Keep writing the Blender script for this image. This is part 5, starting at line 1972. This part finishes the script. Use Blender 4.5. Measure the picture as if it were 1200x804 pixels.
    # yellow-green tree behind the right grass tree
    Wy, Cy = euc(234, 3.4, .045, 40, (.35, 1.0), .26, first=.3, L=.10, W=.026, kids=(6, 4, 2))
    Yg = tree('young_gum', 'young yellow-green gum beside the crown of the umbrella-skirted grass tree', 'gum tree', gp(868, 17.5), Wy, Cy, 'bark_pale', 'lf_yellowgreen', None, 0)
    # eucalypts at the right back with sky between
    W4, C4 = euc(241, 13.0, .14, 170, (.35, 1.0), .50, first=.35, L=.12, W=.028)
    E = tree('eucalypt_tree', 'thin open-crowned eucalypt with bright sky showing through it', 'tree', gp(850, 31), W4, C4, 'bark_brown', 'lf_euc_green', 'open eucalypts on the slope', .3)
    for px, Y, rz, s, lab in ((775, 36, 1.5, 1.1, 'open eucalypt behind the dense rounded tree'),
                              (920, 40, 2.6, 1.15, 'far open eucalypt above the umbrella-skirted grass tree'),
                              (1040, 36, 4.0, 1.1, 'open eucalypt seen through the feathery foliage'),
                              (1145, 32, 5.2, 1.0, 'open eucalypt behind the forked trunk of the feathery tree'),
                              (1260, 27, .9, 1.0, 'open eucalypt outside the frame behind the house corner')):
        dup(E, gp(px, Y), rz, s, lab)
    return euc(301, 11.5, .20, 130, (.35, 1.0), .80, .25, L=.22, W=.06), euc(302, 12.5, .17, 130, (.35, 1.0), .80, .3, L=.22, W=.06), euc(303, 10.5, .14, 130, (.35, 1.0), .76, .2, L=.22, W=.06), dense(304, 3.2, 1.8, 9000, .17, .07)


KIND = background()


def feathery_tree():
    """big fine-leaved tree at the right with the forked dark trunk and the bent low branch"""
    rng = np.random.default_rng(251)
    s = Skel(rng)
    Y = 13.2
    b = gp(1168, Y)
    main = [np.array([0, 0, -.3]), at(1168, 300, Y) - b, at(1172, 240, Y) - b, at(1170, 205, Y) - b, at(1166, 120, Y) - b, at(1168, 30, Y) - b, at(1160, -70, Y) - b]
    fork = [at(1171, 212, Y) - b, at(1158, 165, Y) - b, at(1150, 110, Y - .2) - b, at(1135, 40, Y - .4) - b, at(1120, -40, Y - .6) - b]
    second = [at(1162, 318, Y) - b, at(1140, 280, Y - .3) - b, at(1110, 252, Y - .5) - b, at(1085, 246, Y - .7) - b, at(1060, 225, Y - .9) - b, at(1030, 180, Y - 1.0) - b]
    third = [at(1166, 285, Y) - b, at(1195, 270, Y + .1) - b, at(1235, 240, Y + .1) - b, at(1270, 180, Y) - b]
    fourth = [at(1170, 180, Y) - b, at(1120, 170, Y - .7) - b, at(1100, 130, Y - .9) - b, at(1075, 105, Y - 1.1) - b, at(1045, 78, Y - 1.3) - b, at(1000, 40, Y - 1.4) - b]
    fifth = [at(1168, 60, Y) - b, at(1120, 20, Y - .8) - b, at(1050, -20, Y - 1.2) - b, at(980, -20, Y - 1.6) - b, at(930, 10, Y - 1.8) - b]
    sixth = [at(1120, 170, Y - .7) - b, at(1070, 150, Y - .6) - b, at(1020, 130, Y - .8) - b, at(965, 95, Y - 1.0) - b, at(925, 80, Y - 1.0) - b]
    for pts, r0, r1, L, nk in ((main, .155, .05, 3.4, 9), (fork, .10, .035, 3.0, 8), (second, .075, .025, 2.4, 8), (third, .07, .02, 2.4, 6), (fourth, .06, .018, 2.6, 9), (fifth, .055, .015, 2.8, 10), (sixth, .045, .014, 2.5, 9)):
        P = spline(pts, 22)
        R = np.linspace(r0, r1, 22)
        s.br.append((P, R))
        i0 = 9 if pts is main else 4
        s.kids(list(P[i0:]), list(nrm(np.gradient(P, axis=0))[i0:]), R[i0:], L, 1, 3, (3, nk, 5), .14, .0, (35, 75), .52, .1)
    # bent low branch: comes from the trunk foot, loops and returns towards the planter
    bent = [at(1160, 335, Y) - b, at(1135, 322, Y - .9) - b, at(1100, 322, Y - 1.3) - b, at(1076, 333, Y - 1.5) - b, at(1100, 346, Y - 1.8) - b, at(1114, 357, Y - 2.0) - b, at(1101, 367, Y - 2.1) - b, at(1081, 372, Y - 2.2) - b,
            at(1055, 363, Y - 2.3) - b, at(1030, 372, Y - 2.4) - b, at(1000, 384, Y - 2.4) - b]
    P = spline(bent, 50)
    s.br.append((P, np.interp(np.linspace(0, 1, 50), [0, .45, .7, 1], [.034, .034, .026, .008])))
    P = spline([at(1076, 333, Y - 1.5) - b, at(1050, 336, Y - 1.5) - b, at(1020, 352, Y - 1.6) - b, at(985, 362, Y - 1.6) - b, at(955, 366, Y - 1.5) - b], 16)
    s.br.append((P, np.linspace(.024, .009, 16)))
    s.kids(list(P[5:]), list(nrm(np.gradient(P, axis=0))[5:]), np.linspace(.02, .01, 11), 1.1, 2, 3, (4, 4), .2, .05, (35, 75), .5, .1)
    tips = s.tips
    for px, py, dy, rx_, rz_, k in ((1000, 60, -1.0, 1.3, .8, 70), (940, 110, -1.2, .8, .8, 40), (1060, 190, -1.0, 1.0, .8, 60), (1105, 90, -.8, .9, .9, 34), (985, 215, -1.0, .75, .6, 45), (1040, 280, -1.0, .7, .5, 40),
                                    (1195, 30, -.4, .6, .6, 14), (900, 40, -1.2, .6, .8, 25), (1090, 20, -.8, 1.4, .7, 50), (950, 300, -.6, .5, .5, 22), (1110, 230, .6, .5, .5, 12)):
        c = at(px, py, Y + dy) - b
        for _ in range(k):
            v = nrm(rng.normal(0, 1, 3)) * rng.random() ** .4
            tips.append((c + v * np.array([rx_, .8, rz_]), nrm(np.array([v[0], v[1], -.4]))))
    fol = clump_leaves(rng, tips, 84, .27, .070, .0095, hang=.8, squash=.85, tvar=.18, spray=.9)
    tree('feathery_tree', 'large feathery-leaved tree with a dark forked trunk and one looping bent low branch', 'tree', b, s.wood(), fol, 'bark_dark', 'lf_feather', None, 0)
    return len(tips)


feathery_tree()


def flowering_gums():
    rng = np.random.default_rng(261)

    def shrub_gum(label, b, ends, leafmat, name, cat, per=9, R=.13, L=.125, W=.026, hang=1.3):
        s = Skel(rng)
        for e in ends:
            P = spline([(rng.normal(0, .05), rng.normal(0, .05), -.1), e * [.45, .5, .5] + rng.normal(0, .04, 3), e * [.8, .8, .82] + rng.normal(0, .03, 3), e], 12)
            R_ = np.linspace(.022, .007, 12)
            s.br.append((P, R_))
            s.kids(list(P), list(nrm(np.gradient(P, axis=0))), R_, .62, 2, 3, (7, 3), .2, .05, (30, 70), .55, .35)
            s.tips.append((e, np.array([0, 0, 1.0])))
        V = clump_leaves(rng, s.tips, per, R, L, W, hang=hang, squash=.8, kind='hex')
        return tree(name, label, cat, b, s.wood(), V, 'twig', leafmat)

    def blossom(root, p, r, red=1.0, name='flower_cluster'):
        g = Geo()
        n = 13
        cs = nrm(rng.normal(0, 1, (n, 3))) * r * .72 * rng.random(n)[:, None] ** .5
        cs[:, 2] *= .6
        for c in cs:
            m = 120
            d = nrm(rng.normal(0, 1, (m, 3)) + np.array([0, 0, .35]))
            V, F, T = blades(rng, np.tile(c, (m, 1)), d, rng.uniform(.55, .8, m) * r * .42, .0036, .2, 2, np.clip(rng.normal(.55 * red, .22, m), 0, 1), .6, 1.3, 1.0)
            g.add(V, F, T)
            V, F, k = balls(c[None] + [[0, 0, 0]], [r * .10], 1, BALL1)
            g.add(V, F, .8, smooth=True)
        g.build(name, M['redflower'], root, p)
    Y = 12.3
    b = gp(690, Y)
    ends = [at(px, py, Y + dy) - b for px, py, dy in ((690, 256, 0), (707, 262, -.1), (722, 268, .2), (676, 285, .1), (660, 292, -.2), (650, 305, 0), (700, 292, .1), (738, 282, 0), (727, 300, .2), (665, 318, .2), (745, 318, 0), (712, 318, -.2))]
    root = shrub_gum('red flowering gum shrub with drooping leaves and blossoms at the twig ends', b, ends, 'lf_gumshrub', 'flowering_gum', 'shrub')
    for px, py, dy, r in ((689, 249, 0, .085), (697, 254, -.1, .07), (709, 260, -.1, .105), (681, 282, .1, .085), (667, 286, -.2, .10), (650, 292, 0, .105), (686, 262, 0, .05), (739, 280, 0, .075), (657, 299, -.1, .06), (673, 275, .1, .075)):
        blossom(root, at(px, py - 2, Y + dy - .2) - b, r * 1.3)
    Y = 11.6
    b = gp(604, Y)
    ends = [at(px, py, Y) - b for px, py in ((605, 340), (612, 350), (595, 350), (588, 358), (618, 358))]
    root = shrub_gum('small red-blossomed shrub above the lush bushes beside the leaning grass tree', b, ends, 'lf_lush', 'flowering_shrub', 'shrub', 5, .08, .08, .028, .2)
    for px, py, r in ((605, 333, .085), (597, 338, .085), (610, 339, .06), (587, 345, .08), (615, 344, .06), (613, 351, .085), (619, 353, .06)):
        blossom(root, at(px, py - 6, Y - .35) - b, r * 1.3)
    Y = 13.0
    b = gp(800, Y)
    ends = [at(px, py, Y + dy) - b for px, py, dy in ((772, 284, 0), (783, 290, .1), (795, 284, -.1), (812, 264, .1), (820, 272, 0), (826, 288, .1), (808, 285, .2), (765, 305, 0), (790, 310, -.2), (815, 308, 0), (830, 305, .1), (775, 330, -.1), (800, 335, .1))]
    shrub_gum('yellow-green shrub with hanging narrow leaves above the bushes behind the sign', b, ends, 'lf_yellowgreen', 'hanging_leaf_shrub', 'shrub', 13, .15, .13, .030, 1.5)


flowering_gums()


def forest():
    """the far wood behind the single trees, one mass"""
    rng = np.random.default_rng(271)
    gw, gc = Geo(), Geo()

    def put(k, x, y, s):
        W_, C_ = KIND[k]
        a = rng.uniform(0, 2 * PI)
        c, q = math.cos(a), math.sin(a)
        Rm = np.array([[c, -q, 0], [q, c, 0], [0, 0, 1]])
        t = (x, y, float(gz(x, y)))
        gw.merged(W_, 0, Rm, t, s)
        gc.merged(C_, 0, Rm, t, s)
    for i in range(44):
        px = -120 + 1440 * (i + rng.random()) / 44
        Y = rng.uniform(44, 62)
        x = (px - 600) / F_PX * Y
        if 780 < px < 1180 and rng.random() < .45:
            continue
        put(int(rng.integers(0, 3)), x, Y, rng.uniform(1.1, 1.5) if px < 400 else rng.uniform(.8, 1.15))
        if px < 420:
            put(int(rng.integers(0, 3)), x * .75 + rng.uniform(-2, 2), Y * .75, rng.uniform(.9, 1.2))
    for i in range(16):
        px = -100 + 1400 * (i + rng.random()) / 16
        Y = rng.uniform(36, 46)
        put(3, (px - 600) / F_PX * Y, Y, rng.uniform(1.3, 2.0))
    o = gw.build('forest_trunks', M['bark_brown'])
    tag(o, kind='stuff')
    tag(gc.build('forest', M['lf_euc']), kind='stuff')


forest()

────────────────────────────────────────

* Requirements
Restate the first line and every line after it, word for word, stopping once the line with "KIND = background()" is done.

* Correct answer
Keep writing the Blender script for this image. This is part 5, starting at line 1972. This part finishes the script. Use Blender 4.5. Measure the picture as if it were 1200x804 pixels.
    # yellow-green tree behind the right grass tree
    Wy, Cy = euc(234, 3.4, .045, 40, (.35, 1.0), .26, first=.3, L=.10, W=.026, kids=(6, 4, 2))
    Yg = tree('young_gum', 'young yellow-green gum beside the crown of the umbrella-skirted grass tree', 'gum tree', gp(868, 17.5), Wy, Cy, 'bark_pale', 'lf_yellowgreen', None, 0)
    # eucalypts at the right back with sky between
    W4, C4 = euc(241, 13.0, .14, 170, (.35, 1.0), .50, first=.35, L=.12, W=.028)
    E = tree('eucalypt_tree', 'thin open-crowned eucalypt with bright sky showing through it', 'tree', gp(850, 31), W4, C4, 'bark_brown', 'lf_euc_green', 'open eucalypts on the slope', .3)
    for px, Y, rz, s, lab in ((775, 36, 1.5, 1.1, 'open eucalypt behind the dense rounded tree'),
                              (920, 40, 2.6, 1.15, 'far open eucalypt above the umbrella-skirted grass tree'),
                              (1040, 36, 4.0, 1.1, 'open eucalypt seen through the feathery foliage'),
                              (1145, 32, 5.2, 1.0, 'open eucalypt behind the forked trunk of the feathery tree'),
                              (1260, 27, .9, 1.0, 'open eucalypt outside the frame behind the house corner')):
        dup(E, gp(px, Y), rz, s, lab)
    return euc(301, 11.5, .20, 130, (.35, 1.0), .80, .25, L=.22, W=.06), euc(302, 12.5, .17, 130, (.35, 1.0), .80, .3, L=.22, W=.06), euc(303, 10.5, .14, 130, (.35, 1.0), .76, .2, L=.22, W=.06), dense(304, 3.2, 1.8, 9000, .17, .07)


KIND = background()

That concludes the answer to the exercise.